Testigos felices
Alejandra María Sosa Elízaga*
“Yo mejor no digo nada para que no me critiquen”, “mejor lo hago sin que nadie se dé cuenta, no sea que se burlen de mí”; “esto es algo muy personal, si nadie se entera, mejor”.
Son frases que suele decir la gente que teme recibir críticas y burlas o ser excluida de algún grupo de colegas o amigos, si éstos se enteran de que es católica y de que practica su fe.
Y así, opta por callar cuando en la sobremesa alguien se pone a atacar a la Iglesia; prefiere quedarse sin Misa el domingo que salirse de una reunión y tener que explicar a dónde va; se ríe como todos de los chistes contra la religión, y primero muerta que alzar la voz para defender aquello en lo que dice creer.
Le horroriza la sola idea de ser mirada con ojos de desaprobación, ser considerada ‘mocha’, que se rían de ella, en su cara o a sus espaldas, y hace lo que sea para evitarlo.
Qué diferente de lo que narra la Primera Lectura que se proclama en Misa este Tercer Domingo de Pascua (ver Hch 5, 27-32- 40-41).
Dice que a Pedro y a los apóstoles se les prohibió enseñar en nombre de Jesús, y como no hicieron caso, fueron aprehendidos y azotados.
Llama la atención que ellos no sólo no se avergonzaban ni ocultaban su fe, sino que la proclamaban a pesar de las consecuencias, más aún, ¡gozaban las consecuencias!
Tras de ser azotados, salieron de allí: “felices de haber padecido aquellos ultrajes por el nombre de Jesús”.
¿Cómo es posible que estuvieran felices si recibieron tremendos azotes que les desgarraron la piel y les han de haber producido hemorragias y dolor insoportable?, ¿eran masoquistas?’
No, no eran masoquistas.
No les producía felicidad el ser azotados en sí, sino el padecer por Jesús.
Se sentían contentos de poder reciprocar, dar algo por Aquel que por ellos lo dio todo, padecer un poco por Aquel que por ellos padeció hasta dar Su vida.
Se cumplió aquí lo que Jesús pidió: alegrarse cuando fueran injuriados por Su causa, porque en el cielo recibirían una recompensa grande (ver Mt 5, 11-12).

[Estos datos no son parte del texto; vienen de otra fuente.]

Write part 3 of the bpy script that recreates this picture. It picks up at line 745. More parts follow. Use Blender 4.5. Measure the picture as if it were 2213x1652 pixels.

Y podemos estar seguros de que la felicidad de Pedro y los apóstoles después de ser azotados, no pasó desapercibida.
Su inexplicable actitud dejó sin duda pasmados a quienes los azotaron, y luego a quienes éstos se lo contaron.
Su testimonio fue mudo, pero ¡qué fuerte tuvo que hablar a las conciencias!, ¡con cuanta elocuencia!
Lo mismo sucede hoy en día, con miles de cristianos que no niegan su fe, aun cuando saben que por ella sufrirán una feroz persecución, torturas e incluso la muerte.
Y tampoco ese testimonio ha pasado desapercibido, y no pocos de sus perseguidores se han arrepentido y convertido.
Ante estos hechos, da pena el católico vergonzante que sólo por ahorrarse una mirada de desaprobación o una mueca de desdén, oculta o niega su fe, y se limita a practicarla donde y cuando nadie lo vea, casi casi ¡ni Dios!
Priva a otros de un testimonio que de momento puede acarrearle rechazo, sí, pero que indudablemente siembra una semilla que quién sabe cuándo pueda germinar y dar fruto.
Abundan los casos de personas que atribuyen su conversión al ejemplo que un día les dio un familiar, amigo o conocido católico, del que de momento se burlaron, pero cuya congruencia para vivir su fe los impactó.
¡Dios cuenta con nosotros para evangelizar a aquellos que pone a nuestro alrededor!
Quiere que un niño anime a su compañerito de juegos a conocer a su Amigo Jesús; que una adolescente comparta con sus amigas su música católica favorita; que un chavo universitario se atreva a sacar del error al maestro o compañeros que tienen ideas equivocadas acerca de la Iglesia; que una señora de la tercera edad (juventud acumulada, diría mi mamá), no dude en orar por, y con, una vecina que tiene sus mismos achaques, penas y edad.
Si por temor a ser criticados se quedan callados, ¡dejan perder una gran oportunidad, y un día tendrán que dar cuentas de las semillas que dejaron sin sembrar!
Pensar que nuestro testimonio de fe tal vez sea mal recibido, no debe ser razón para no darlo.
Hay cincuenta por ciento de posibilidades de que sea aceptado, en cuyo caso habremos acercado a alguien al Señor.
Y hay cincuenta por ciento de posibilidades de que sea rechazado, en cuyo caso nuestro esfuerzo no será en vano, porque al Señor no le pasará desapercibido, y un día recibiremos la recompensa grande que nos ha prometido.